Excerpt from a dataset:

%%

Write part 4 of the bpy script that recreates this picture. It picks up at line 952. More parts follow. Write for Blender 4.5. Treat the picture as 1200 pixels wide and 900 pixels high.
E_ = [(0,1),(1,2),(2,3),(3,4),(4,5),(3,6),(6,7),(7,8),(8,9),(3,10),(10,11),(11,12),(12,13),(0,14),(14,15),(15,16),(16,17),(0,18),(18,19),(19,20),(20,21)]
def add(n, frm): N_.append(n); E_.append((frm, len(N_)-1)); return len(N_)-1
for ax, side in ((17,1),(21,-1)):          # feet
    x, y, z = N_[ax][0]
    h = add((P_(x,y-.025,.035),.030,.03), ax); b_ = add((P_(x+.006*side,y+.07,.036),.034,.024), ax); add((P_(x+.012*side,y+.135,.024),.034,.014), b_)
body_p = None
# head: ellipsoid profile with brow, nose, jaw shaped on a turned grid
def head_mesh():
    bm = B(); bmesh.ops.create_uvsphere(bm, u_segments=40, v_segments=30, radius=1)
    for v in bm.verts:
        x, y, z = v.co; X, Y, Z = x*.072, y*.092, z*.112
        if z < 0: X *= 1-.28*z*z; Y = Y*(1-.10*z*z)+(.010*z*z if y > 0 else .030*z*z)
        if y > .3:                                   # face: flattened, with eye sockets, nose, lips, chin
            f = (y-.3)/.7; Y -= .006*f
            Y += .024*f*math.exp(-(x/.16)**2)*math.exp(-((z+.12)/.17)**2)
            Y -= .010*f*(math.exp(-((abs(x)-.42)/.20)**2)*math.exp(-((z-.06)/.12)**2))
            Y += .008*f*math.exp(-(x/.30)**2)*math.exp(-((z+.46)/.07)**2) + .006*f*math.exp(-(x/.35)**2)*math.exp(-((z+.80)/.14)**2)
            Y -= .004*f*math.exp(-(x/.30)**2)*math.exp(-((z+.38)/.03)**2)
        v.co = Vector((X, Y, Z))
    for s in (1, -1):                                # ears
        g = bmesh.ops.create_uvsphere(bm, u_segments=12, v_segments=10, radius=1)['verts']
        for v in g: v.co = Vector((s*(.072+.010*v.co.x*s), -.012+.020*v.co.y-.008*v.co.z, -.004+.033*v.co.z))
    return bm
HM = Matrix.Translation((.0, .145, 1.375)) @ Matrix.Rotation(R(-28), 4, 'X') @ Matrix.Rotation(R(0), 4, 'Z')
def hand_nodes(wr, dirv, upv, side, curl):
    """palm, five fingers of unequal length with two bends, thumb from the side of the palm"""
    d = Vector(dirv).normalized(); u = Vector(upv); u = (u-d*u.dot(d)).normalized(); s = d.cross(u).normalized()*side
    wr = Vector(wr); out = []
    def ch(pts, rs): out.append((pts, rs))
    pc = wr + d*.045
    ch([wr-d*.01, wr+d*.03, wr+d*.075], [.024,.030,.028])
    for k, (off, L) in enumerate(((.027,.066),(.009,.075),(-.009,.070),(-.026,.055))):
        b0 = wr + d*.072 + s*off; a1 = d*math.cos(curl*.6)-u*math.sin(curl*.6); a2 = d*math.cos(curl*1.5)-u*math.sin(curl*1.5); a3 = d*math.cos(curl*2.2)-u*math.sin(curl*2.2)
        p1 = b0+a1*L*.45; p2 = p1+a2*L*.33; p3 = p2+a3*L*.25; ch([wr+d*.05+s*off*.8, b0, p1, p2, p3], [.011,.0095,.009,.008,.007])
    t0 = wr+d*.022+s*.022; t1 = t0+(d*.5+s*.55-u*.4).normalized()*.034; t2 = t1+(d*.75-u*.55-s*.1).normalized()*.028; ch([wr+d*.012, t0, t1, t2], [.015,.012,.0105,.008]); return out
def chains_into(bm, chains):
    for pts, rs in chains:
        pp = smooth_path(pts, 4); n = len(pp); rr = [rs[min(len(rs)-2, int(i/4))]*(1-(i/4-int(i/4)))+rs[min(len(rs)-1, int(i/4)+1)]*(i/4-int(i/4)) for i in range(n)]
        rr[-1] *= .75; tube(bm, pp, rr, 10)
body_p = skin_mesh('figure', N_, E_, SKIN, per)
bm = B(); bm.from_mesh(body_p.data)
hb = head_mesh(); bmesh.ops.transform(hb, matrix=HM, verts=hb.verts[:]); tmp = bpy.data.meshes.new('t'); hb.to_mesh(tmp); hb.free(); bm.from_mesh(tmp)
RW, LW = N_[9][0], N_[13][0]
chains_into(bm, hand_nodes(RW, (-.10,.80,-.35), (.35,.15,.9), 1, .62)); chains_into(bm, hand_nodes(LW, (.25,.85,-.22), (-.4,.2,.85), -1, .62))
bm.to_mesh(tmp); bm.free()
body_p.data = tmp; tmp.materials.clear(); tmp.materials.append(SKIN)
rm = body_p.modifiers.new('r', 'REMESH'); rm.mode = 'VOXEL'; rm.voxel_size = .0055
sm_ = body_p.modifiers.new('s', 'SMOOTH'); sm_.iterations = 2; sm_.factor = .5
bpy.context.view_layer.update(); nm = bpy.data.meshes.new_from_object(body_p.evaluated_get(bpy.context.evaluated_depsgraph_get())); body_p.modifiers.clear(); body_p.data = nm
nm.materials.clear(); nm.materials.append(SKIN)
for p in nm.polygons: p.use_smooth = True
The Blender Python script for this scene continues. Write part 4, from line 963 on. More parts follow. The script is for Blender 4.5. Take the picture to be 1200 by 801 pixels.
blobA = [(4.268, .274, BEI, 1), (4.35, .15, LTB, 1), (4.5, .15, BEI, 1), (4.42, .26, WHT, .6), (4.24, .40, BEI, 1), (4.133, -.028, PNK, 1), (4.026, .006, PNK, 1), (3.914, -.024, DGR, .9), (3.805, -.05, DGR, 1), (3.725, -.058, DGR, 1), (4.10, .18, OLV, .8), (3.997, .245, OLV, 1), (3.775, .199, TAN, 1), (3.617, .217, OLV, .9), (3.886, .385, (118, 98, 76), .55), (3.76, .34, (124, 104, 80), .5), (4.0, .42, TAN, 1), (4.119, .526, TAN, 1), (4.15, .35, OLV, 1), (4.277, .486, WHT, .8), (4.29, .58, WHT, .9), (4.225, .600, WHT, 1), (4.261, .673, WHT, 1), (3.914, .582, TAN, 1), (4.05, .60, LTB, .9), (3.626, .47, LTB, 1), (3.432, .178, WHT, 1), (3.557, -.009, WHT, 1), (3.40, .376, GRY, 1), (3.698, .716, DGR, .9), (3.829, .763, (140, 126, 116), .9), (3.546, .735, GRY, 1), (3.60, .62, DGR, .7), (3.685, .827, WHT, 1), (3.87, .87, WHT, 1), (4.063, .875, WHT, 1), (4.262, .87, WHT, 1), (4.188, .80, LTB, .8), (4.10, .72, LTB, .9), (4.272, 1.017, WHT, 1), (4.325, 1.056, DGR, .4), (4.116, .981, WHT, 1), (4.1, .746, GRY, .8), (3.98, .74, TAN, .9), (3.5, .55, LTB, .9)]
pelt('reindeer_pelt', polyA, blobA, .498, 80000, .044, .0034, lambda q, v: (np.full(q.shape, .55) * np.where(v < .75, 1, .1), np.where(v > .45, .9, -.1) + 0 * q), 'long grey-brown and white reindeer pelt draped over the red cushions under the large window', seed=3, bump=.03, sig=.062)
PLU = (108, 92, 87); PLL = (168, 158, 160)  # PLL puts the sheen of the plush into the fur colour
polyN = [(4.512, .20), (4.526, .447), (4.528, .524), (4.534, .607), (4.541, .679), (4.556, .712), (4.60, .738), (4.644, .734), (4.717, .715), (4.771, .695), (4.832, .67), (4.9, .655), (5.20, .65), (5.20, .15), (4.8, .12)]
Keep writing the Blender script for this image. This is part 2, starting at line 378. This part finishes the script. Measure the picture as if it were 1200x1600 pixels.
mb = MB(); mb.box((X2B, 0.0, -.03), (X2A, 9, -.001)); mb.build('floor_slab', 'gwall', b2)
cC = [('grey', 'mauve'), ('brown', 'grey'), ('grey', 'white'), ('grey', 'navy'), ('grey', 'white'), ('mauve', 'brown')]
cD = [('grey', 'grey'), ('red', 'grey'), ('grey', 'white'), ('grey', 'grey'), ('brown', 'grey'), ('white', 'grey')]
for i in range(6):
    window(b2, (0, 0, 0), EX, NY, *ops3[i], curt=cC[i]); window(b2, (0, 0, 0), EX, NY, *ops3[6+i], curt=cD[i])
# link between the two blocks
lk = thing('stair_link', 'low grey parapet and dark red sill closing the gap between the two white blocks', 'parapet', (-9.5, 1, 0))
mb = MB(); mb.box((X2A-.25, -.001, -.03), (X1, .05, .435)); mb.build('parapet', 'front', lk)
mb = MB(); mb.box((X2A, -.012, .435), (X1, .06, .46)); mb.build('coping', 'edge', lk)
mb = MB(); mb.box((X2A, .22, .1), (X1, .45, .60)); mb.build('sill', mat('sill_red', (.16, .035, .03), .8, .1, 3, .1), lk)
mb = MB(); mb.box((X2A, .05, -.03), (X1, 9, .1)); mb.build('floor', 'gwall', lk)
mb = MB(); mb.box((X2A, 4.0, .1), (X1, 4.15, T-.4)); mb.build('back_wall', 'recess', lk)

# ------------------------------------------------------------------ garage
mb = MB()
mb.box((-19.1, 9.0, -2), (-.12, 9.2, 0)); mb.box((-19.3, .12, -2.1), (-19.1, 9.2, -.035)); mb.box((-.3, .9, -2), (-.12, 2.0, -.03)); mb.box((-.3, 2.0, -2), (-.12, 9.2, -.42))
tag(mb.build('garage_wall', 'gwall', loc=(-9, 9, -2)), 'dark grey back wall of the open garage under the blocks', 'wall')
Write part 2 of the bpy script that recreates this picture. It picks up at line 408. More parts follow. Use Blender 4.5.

%%

_What is being asked_: Give exactly the lines from the one with "mb.box((-19.1, 9.0, -2), (-.12, 9.2, 0));" to the end of the entries, nothing before them.

_Worked answer_:
mb.box((-19.1, 9.0, -2), (-.12, 9.2, 0)); mb.box((-19.3, .12, -2.1), (-19.1, 9.2, -.035)); mb.box((-.3, .9, -2), (-.12, 2.0, -.03)); mb.box((-.3, 2.0, -2), (-.12, 9.2, -.42))
tag(mb.build('garage_wall', 'gwall', loc=(-9, 9, -2)), 'dark grey back wall of the open garage under the blocks', 'wall')
Write part 2 of the bpy script that recreates this picture. It picks up at line 408. More parts follow. Use Blender 4.5.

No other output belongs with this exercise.